Because different species and stocks often mingle in the open ocean and river fisheries, fishers seeking stocks in greater abundance regularly catch less abundant or threatened fish stocks, marine mammals and seabirds. Even a ban on fishing a particular stock or species will not enable the recovery of a severely weakened population in many cases, unless some way is found to prevent the unintended harvesting, known as bycatch, that is inevitable in conventional mixed-stock fisheries. Coho salmon from the Thompson and upper Skeena rivers, for example, may be intercepted by salmon fishing fleets fishing for more abundant salmon species such as sockeye, pink, chum and chinook.
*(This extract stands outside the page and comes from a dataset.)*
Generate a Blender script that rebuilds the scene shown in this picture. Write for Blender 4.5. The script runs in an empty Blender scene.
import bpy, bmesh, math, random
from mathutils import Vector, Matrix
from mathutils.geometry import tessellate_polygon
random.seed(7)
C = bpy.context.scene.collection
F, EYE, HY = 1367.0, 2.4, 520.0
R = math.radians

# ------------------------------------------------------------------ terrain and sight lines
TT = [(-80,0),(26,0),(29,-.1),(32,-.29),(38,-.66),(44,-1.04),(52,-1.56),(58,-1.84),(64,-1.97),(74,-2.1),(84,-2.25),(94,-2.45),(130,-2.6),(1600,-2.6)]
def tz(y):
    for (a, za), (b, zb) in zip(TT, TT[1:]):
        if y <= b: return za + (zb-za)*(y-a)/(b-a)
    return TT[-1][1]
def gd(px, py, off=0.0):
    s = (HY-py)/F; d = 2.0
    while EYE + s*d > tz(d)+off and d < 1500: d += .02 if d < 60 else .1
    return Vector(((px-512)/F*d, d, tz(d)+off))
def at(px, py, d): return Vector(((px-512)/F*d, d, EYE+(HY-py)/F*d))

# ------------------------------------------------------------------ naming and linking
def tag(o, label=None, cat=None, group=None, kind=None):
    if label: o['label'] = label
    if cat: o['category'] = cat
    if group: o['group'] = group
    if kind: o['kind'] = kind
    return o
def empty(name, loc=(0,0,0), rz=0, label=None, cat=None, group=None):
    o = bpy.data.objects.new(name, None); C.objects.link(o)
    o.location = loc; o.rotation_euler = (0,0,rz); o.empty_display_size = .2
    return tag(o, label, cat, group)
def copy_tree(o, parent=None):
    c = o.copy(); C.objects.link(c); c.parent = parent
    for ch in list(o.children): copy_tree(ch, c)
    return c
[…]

As a result, some stocks of coho will remain perilously low until at least 2005 or 2007, or until ocean conditions improve.

Though concerns for those critical coho stocks have existed for some time, new scientific evidence threatened to shut down the Pacific salmon fishery in 1998. In response, managers in Fisheries and Oceans Canada’s Pacific Region developed a strategy to harvest available abundances of large, healthy stocks of salmon of all species while ensuring conservation of smaller, threatened stocks. The answer, not just for salmon, but groundfish, invertebrates, seabirds, marine mammals, and all other species at risk of over-exploitation, is the widespread adoption of selective fishing techniques.

This document, the seventh in a series that began in October 1998 with A New Direction for Canada’s Pacific Salmon Fisheries,1 sets out selective fishing policy and an implementation framework for Canada’s First Nations, recreational and commercial fisheries in the Pacific Region. It builds on the May 1999 discussion document, Selective Fishing in Canada’s Pacific Fisheries, and incorporates the outcome of discussions with, and comments from, First Nations, commercial and recreational fishers and other stakeholders in the Pacific fisheries that resulted from that release.